Material provided:
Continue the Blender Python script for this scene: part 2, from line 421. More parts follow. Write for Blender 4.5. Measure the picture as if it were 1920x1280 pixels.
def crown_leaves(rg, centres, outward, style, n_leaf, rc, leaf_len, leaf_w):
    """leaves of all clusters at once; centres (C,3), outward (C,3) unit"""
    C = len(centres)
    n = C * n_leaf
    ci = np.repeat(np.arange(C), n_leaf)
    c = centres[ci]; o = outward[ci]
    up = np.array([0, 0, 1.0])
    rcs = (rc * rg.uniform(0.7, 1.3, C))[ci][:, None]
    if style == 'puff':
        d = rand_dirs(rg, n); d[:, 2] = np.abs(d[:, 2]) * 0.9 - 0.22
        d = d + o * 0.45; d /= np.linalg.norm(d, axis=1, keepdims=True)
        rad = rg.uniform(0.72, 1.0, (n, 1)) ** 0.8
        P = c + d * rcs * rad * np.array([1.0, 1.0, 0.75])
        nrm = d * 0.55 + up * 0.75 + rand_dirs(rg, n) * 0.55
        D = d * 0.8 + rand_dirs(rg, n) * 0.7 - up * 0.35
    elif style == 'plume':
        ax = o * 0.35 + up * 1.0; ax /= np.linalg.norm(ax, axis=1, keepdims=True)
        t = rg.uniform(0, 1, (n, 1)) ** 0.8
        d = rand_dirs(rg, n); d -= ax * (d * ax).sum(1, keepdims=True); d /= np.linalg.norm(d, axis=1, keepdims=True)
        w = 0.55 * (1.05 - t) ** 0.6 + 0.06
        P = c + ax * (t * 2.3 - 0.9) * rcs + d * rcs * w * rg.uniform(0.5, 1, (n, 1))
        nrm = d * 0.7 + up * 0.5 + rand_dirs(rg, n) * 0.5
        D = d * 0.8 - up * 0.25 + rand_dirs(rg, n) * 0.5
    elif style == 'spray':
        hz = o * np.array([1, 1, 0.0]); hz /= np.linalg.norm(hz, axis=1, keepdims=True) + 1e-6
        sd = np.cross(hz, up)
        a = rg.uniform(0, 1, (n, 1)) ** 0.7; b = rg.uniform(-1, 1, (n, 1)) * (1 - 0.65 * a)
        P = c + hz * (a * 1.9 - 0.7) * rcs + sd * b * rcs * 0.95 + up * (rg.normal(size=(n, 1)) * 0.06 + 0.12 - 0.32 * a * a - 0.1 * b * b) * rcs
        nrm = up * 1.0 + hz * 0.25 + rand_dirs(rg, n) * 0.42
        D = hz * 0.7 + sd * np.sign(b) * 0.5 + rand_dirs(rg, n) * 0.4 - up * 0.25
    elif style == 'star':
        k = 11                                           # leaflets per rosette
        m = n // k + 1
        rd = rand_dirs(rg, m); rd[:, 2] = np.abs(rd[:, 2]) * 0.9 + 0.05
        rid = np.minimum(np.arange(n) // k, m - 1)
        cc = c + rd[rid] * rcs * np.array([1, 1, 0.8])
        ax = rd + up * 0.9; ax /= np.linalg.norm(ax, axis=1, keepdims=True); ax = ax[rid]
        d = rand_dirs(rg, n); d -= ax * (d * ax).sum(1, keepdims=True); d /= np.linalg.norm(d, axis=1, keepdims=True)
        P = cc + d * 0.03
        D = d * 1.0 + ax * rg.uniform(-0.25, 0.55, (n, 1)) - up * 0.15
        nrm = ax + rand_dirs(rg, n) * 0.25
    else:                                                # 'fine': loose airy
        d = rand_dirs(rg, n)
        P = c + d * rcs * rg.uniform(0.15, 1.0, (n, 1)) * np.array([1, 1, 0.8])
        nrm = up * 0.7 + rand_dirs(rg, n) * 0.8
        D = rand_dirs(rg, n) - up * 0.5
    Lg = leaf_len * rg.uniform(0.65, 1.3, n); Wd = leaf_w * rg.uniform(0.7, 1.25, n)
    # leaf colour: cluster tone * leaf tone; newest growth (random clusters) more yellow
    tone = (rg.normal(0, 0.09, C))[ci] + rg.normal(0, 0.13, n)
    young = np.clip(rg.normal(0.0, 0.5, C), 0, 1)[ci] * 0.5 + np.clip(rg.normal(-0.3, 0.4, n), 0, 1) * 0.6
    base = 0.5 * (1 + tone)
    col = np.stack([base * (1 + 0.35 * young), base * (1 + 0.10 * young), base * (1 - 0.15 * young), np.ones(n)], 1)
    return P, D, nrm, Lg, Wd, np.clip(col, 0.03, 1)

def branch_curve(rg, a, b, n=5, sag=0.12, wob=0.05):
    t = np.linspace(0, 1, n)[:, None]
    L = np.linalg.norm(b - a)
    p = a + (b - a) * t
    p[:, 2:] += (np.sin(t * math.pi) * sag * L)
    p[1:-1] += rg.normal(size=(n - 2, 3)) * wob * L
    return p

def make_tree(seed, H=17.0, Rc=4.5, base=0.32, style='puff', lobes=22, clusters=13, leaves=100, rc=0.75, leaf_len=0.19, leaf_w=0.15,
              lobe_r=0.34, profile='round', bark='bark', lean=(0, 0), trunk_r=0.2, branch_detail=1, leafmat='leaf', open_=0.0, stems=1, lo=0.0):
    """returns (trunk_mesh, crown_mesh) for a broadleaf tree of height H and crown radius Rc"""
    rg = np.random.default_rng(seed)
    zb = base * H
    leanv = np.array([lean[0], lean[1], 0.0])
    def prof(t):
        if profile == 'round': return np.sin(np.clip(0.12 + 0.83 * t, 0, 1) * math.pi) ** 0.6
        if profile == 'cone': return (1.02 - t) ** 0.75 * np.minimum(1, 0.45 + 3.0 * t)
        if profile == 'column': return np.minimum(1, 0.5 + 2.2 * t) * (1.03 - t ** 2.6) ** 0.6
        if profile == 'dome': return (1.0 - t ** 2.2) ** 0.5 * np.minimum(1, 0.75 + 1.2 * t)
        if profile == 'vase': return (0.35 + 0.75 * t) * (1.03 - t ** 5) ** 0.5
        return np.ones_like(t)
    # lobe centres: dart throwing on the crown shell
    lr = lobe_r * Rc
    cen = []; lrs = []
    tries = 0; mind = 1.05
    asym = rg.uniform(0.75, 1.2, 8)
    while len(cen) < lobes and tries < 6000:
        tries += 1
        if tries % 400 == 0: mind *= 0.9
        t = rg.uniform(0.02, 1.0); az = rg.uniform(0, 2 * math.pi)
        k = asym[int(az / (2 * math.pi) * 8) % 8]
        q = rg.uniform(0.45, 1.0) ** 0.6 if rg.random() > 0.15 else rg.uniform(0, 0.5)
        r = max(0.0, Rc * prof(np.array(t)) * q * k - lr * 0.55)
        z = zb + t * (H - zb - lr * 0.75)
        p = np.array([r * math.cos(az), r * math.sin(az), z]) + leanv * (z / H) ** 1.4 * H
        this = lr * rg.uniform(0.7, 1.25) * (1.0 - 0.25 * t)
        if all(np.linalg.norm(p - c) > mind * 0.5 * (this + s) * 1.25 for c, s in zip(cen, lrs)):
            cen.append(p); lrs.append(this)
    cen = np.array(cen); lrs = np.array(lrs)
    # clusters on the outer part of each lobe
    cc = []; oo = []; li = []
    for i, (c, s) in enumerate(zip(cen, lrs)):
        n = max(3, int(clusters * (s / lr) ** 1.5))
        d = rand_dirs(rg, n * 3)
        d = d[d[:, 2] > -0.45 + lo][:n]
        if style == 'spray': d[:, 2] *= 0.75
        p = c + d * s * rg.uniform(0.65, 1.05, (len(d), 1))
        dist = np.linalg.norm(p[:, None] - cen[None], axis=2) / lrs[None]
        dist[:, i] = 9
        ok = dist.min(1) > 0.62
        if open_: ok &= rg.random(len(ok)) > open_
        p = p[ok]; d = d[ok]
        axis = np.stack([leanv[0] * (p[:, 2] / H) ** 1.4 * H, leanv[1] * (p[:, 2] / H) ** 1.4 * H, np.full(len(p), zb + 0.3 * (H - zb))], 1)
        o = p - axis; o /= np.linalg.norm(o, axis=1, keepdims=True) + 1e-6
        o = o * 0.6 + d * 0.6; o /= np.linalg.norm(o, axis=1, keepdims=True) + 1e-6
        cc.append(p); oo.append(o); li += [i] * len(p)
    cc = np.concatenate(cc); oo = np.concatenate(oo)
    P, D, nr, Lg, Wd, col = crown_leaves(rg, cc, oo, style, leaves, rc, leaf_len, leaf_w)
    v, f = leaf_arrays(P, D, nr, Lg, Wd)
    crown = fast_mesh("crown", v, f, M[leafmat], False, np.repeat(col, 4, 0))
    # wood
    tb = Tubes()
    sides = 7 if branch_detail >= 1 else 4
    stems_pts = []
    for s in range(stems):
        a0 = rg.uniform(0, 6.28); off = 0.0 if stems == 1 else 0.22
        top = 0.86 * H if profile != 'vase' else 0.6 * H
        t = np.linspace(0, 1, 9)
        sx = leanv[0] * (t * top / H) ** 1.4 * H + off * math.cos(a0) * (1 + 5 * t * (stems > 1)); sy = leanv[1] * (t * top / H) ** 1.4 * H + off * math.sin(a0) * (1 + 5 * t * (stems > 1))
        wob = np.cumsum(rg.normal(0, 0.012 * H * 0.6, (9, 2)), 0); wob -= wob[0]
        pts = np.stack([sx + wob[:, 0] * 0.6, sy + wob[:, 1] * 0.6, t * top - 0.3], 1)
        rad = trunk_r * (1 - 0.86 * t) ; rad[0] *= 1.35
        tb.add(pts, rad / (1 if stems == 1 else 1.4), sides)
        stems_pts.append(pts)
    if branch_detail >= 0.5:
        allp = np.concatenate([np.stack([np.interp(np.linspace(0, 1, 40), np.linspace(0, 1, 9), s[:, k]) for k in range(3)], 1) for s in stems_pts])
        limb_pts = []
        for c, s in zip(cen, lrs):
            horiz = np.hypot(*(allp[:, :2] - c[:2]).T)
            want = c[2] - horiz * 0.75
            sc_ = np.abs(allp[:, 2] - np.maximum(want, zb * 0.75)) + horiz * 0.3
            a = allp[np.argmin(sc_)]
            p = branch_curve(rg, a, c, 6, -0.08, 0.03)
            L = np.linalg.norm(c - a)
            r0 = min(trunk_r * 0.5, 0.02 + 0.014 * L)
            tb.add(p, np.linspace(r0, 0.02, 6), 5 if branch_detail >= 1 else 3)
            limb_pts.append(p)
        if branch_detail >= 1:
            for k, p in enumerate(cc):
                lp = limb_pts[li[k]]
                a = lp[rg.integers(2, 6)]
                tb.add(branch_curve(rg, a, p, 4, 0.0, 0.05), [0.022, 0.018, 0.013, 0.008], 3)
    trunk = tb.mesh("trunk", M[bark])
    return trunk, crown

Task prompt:
List each line holding the string "part".

Solution for this task:
Continue the Blender Python script for this scene: part 2, from line 421. More parts follow. Write for Blender 4.5. Measure the picture as if it were 1920x1280 pixels.
    # clusters on the outer part of each lobe